CHALLENGE:
Transcribe the whole listing without a single picture.

— begin SOURCE EXCERPT —

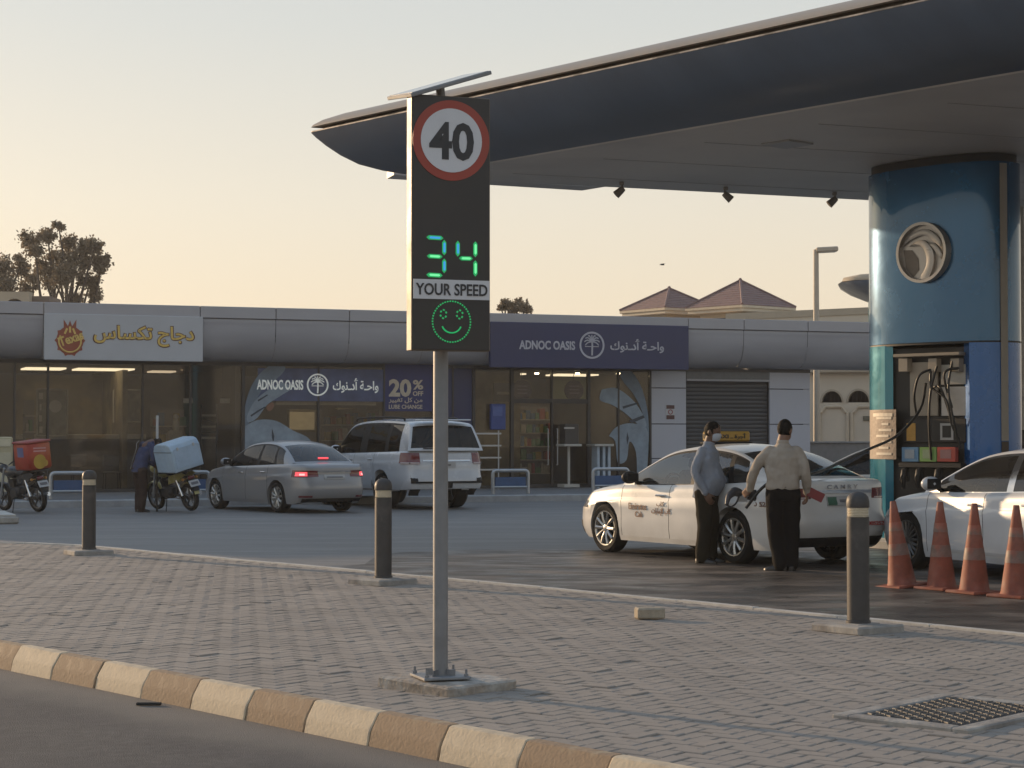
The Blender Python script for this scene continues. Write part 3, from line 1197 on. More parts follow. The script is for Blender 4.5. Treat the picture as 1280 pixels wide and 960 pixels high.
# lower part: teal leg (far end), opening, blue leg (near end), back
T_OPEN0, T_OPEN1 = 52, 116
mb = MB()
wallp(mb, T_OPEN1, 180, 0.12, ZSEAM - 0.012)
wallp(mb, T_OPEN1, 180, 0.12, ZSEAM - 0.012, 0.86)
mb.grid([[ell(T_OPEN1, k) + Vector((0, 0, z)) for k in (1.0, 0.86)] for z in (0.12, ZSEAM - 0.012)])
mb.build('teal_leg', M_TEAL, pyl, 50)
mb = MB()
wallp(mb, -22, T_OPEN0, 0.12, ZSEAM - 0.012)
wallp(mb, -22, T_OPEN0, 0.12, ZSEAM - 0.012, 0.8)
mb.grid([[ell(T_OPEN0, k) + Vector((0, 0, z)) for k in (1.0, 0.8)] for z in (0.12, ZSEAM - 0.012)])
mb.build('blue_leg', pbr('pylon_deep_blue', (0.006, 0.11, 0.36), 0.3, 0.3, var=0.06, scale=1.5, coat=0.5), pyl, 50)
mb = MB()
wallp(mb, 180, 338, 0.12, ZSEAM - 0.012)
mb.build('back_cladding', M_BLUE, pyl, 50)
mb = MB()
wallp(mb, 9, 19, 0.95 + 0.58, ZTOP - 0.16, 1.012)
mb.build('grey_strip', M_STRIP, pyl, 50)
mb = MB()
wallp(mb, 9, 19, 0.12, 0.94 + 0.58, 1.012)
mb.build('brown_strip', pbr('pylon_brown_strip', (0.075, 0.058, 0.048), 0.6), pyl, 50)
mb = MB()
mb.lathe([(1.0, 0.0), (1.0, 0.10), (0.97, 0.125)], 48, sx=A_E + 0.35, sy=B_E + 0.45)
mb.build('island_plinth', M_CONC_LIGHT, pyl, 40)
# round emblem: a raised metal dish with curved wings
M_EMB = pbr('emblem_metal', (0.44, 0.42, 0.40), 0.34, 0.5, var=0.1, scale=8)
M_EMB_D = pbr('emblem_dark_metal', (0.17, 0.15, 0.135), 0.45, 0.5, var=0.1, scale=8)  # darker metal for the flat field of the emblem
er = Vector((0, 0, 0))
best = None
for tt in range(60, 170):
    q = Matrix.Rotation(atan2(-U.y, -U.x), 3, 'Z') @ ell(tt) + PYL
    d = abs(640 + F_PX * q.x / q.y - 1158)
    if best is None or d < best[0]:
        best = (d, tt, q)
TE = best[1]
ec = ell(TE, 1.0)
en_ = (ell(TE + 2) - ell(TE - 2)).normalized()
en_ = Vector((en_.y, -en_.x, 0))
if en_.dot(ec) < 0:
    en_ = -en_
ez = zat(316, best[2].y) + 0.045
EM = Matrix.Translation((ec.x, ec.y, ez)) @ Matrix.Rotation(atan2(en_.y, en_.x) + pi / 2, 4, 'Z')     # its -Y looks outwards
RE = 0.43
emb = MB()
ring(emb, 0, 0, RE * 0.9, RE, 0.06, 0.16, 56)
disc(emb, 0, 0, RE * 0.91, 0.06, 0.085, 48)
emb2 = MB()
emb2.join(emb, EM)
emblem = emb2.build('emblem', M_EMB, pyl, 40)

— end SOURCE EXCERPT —

OUTPUT FOR THIS EXERCISE:
The Blender Python script for this scene continues. Write part 3, from line 1197 on. More parts follow. The script is for Blender 4.5. Treat the picture as 1280 pixels wide and 960 pixels high.
# lower part: teal leg (far end), opening, blue leg (near end), back
T_OPEN0, T_OPEN1 = 52, 116
mb = MB()
wallp(mb, T_OPEN1, 180, 0.12, ZSEAM - 0.012)
wallp(mb, T_OPEN1, 180, 0.12, ZSEAM - 0.012, 0.86)
mb.grid([[ell(T_OPEN1, k) + Vector((0, 0, z)) for k in (1.0, 0.86)] for z in (0.12, ZSEAM - 0.012)])
mb.build('teal_leg', M_TEAL, pyl, 50)
mb = MB()
wallp(mb, -22, T_OPEN0, 0.12, ZSEAM - 0.012)
wallp(mb, -22, T_OPEN0, 0.12, ZSEAM - 0.012, 0.8)
mb.grid([[ell(T_OPEN0, k) + Vector((0, 0, z)) for k in (1.0, 0.8)] for z in (0.12, ZSEAM - 0.012)])
mb.build('blue_leg', pbr('pylon_deep_blue', (0.006, 0.11, 0.36), 0.3, 0.3, var=0.06, scale=1.5, coat=0.5), pyl, 50)
mb = MB()
wallp(mb, 180, 338, 0.12, ZSEAM - 0.012)
mb.build('back_cladding', M_BLUE, pyl, 50)
mb = MB()
wallp(mb, 9, 19, 0.95 + 0.58, ZTOP - 0.16, 1.012)
mb.build('grey_strip', M_STRIP, pyl, 50)
mb = MB()
wallp(mb, 9, 19, 0.12, 0.94 + 0.58, 1.012)
mb.build('brown_strip', pbr('pylon_brown_strip', (0.075, 0.058, 0.048), 0.6), pyl, 50)
mb = MB()
mb.lathe([(1.0, 0.0), (1.0, 0.10), (0.97, 0.125)], 48, sx=A_E + 0.35, sy=B_E + 0.45)
mb.build('island_plinth', M_CONC_LIGHT, pyl, 40)
# round emblem: a raised metal dish with curved wings
M_EMB = pbr('emblem_metal', (0.44, 0.42, 0.40), 0.34, 0.5, var=0.1, scale=8)
M_EMB_D = pbr('emblem_dark_metal', (0.17, 0.15, 0.135), 0.45, 0.5, var=0.1, scale=8)  # darker metal for the flat field of the emblem
er = Vector((0, 0, 0))
best = None
for tt in range(60, 170):
    q = Matrix.Rotation(atan2(-U.y, -U.x), 3, 'Z') @ ell(tt) + PYL
    d = abs(640 + F_PX * q.x / q.y - 1158)
    if best is None or d < best[0]:
        best = (d, tt, q)
TE = best[1]
ec = ell(TE, 1.0)
en_ = (ell(TE + 2) - ell(TE - 2)).normalized()
en_ = Vector((en_.y, -en_.x, 0))
if en_.dot(ec) < 0:
    en_ = -en_
ez = zat(316, best[2].y) + 0.045
EM = Matrix.Translation((ec.x, ec.y, ez)) @ Matrix.Rotation(atan2(en_.y, en_.x) + pi / 2, 4, 'Z')     # its -Y looks outwards
RE = 0.43
emb = MB()
ring(emb, 0, 0, RE * 0.9, RE, 0.06, 0.16, 56)
disc(emb, 0, 0, RE * 0.91, 0.06, 0.085, 48)
emb2 = MB()
emb2.join(emb, EM)
emblem = emb2.build('emblem', M_EMB, pyl, 40)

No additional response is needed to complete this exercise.